<<<<

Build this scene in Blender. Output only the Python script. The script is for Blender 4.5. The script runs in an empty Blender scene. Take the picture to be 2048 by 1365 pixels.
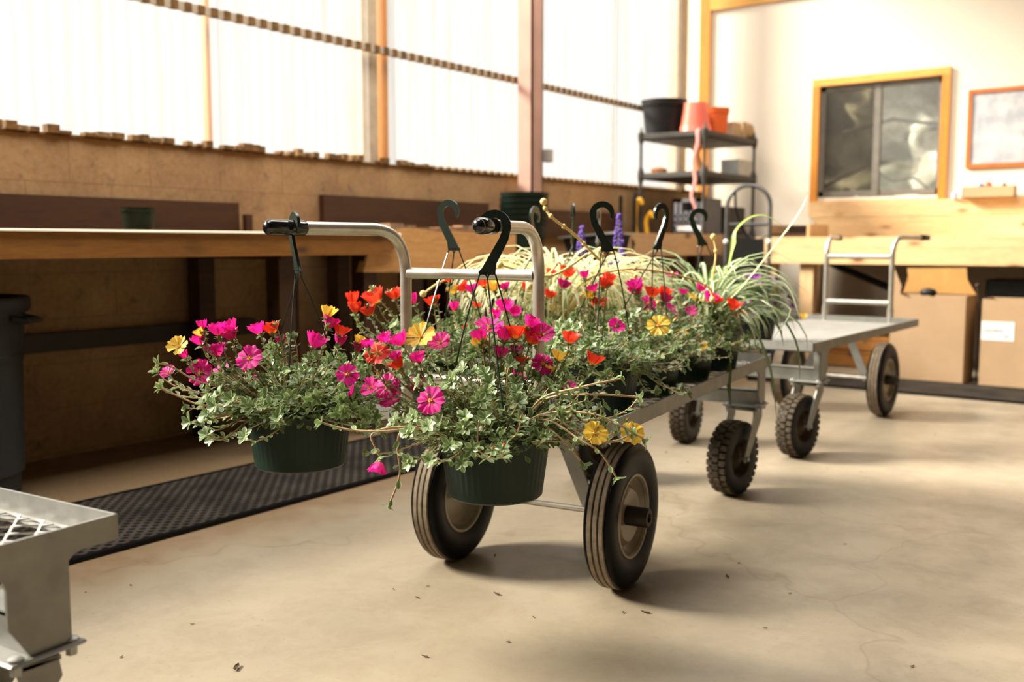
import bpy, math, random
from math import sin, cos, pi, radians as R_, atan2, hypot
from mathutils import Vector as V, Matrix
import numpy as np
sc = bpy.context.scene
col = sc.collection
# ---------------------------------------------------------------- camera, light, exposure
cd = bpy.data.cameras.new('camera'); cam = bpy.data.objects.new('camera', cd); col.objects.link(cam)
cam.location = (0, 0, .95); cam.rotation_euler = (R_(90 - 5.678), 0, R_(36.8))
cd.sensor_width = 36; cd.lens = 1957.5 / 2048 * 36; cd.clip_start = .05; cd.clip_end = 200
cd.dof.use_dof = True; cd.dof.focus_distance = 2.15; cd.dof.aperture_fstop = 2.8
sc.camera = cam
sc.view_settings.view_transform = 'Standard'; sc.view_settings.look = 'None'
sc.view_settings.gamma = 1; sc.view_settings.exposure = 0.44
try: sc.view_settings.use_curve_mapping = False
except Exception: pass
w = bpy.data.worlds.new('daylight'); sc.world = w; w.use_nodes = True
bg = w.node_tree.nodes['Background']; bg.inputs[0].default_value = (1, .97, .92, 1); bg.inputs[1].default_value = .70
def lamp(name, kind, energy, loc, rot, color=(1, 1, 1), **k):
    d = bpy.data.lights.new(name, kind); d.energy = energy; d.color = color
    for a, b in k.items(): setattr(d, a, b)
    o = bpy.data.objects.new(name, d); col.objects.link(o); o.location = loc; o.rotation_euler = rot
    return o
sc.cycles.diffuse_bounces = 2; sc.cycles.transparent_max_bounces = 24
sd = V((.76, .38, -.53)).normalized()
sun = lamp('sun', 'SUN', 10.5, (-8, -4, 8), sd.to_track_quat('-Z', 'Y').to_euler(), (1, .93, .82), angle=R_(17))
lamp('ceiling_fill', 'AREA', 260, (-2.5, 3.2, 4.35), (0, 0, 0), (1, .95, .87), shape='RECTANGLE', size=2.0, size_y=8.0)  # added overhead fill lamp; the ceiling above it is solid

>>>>

Which lines above contain "scene"? Show each of them.

◆ COMPLETE ANSWER
Build this scene in Blender. Output only the Python script. The script is for Blender 4.5. The script runs in an empty Blender scene. Take the picture to be 2048 by 1365 pixels.
sc = bpy.context.scene